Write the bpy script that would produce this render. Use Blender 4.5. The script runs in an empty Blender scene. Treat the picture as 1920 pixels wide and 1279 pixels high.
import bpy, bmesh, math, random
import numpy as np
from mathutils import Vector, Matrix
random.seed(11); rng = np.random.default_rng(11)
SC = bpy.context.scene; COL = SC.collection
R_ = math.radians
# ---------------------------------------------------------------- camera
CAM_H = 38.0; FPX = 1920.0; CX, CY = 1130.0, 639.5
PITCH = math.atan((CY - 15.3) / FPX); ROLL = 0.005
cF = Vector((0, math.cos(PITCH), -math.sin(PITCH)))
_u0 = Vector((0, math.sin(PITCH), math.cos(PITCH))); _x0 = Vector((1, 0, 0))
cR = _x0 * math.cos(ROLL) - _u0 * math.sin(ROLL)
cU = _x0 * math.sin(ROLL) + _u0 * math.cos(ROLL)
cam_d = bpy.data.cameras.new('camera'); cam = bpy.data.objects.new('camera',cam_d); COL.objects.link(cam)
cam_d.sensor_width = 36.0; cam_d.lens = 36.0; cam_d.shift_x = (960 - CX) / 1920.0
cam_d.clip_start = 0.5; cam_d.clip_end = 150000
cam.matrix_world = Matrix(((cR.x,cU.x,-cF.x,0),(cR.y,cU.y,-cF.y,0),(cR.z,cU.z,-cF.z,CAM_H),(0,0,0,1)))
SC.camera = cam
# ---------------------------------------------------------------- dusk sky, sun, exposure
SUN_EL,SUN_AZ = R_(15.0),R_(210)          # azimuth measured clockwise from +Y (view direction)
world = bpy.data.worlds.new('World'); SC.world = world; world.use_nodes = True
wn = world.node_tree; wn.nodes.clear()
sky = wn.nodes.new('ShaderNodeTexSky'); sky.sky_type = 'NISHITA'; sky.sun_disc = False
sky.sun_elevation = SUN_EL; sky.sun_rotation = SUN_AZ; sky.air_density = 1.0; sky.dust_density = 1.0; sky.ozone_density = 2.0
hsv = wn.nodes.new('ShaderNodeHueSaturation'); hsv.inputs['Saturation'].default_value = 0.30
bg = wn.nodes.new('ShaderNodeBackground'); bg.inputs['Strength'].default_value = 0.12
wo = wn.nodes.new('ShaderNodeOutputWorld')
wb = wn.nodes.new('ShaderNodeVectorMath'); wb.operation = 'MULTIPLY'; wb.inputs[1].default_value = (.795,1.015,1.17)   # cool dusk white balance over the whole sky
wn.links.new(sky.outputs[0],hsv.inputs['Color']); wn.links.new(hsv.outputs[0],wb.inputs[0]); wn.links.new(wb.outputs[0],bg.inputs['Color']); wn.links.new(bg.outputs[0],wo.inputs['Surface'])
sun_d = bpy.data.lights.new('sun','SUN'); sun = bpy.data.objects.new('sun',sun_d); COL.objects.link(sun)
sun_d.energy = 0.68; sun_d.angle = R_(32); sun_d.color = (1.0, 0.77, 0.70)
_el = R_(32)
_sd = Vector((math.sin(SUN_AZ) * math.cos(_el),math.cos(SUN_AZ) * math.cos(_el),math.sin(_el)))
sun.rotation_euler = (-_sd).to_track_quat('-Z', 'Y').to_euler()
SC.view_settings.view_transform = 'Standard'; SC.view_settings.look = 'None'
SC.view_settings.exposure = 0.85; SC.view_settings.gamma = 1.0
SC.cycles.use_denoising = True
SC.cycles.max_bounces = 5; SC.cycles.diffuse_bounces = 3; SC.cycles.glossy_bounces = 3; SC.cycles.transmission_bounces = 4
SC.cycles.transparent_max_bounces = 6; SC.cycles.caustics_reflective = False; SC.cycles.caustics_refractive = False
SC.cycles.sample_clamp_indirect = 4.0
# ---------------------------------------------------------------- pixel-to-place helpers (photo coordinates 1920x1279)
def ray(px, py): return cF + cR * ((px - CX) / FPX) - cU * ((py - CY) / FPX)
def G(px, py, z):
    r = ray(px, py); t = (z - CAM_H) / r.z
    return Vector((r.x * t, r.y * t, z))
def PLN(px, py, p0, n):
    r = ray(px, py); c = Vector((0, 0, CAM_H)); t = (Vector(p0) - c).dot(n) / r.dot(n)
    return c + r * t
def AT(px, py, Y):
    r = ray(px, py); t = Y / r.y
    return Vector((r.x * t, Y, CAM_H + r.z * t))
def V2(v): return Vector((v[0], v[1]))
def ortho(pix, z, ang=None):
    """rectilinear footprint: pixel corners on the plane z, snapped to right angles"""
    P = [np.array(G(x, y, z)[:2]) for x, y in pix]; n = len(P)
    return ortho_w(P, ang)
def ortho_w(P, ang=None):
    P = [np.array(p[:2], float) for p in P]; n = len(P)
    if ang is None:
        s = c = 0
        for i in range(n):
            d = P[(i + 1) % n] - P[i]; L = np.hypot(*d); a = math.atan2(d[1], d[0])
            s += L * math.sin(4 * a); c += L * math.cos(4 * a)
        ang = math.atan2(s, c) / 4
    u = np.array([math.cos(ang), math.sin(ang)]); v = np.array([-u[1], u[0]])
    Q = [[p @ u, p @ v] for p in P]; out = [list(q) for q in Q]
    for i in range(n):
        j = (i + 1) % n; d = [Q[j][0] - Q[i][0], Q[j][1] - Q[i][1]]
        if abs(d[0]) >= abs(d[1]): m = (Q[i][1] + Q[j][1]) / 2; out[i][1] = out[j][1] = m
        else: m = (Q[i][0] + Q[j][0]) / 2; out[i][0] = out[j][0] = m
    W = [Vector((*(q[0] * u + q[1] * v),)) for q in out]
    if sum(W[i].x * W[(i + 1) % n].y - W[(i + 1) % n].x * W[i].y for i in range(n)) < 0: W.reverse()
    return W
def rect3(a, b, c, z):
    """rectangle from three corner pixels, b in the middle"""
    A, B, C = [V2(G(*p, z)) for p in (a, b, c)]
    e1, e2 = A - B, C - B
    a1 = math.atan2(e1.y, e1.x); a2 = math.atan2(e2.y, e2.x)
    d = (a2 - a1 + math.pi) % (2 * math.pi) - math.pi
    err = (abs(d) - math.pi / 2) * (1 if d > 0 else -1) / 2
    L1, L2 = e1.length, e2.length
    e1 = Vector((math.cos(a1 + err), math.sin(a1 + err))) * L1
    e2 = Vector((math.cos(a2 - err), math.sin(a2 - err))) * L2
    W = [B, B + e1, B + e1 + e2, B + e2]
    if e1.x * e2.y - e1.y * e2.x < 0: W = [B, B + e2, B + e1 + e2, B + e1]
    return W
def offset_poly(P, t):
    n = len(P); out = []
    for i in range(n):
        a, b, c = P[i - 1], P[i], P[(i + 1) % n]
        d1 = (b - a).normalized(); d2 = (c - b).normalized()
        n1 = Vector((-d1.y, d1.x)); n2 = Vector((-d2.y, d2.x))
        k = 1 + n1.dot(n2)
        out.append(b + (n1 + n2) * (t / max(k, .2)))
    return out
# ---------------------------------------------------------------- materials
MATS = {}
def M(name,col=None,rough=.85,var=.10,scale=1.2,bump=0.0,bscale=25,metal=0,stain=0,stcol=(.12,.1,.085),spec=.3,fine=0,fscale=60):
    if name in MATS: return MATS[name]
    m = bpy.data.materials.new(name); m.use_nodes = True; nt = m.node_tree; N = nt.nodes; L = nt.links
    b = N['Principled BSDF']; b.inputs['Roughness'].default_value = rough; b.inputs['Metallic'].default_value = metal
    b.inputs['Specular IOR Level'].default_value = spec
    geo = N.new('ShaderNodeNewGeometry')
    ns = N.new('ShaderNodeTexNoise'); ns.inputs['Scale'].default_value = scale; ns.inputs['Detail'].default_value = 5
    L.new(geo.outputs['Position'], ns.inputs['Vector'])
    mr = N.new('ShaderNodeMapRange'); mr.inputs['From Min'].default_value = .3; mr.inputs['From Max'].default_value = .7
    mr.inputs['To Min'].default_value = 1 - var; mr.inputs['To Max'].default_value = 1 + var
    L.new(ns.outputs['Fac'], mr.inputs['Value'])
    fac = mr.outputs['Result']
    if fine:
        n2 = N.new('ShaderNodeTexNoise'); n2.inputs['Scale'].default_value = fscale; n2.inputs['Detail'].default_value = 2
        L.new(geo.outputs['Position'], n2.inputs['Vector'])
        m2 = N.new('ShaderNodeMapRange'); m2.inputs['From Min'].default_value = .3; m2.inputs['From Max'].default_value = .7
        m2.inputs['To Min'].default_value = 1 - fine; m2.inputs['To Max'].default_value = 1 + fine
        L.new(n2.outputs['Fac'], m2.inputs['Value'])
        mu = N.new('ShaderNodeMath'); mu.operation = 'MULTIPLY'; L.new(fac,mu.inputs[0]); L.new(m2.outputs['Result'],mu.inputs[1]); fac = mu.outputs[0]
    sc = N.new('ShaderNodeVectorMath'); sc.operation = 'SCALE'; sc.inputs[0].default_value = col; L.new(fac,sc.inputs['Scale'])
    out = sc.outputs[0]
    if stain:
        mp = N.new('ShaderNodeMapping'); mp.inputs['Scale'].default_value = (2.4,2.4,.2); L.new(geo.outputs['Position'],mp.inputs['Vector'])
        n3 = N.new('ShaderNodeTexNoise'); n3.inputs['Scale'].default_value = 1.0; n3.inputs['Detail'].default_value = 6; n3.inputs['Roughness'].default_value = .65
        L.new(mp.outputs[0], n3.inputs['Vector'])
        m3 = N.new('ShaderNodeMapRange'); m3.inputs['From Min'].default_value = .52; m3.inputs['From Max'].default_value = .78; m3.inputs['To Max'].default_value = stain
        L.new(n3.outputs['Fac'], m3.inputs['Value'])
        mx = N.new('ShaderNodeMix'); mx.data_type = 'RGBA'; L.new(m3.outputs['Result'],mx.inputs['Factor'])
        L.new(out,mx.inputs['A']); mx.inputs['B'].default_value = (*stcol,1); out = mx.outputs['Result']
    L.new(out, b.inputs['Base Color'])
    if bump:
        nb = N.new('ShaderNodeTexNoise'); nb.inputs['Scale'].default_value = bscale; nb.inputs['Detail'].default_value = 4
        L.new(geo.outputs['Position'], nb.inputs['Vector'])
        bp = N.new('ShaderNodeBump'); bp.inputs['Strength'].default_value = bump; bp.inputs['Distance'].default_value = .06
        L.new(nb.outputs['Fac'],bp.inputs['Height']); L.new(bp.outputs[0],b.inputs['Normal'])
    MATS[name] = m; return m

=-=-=

## Problem requirements:
Gather every line from the listing above in which "pixels" appears, and copy those lines.

## Solution:
Write the bpy script that would produce this render. Use Blender 4.5. The script runs in an empty Blender scene. Treat the picture as 1920 pixels wide and 1279 pixels high.
    """rectangle from three corner pixels, b in the middle"""